Industrial production decreased 0.2 percent, manufacturing output grew 0.7 percent, according to Federal Reserve report.

Industrial production fell 0.2 percent in March after an increase of 0.8 percent in February, while manufacturing output climbed 0.7 percent in March, according to statistics released Tuesday from the Federal Reserve.

The increase in the manufacturing sector was led by advances in the production of durable goods. 

At 112.5 percent of its 2002 average, overall industrial production for March was 2.3 percent above its year-earlier level. The rate of capacity utilization for total industry fell 0.2 percentage point, to 81.4 percent, a level 0.4 percentage point above its 1972-2006 average.

Utility output dropped 7.0 percent, mostly reversing the February increase of 7.6 percent, as temperatures fluctuated from below seasonal norms in February to above seasonal norms in March.

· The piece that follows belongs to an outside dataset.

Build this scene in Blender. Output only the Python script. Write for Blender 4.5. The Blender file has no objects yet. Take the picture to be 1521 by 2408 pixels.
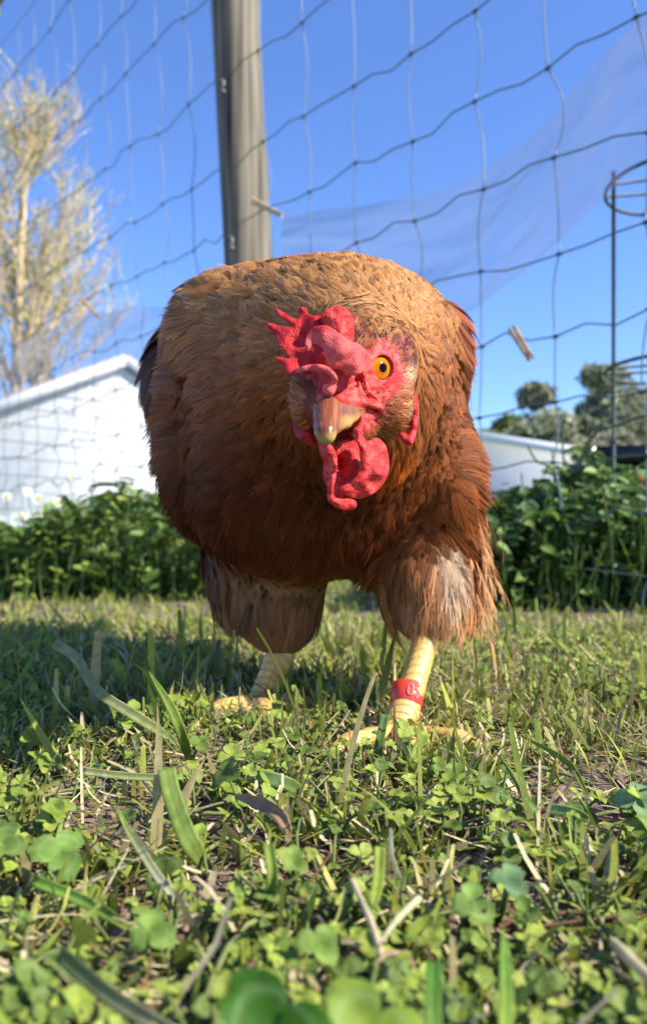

The factory operating rate rose 0.4 percentage point, to 80.1 percent. The production of durable goods went up 0.9 percent after having edged up in February.

The indexes for nonmetallic mineral products, machinery, computer and electronic products, and miscellaneous manufacturing all increased 1.0 percent or more; these gains more than offset decreases in the indexes for wood products, furniture and related products, and aerospace and miscellaneous transportation equipment.

The index for nondurable manufacturing went up 0.5 percent; gains were seen in the indexes for food, beverage, and tobacco products; chemicals; and plastics and rubber products. The indexes for textile and product mills and for leather and apparel both dropped more than 0.5 percent.

The drop in utilities output was especially pronounced for natural gas utilities, which recorded a decrease in output of 14.7 percent; the output of electric utilities dropped 5.4 percent.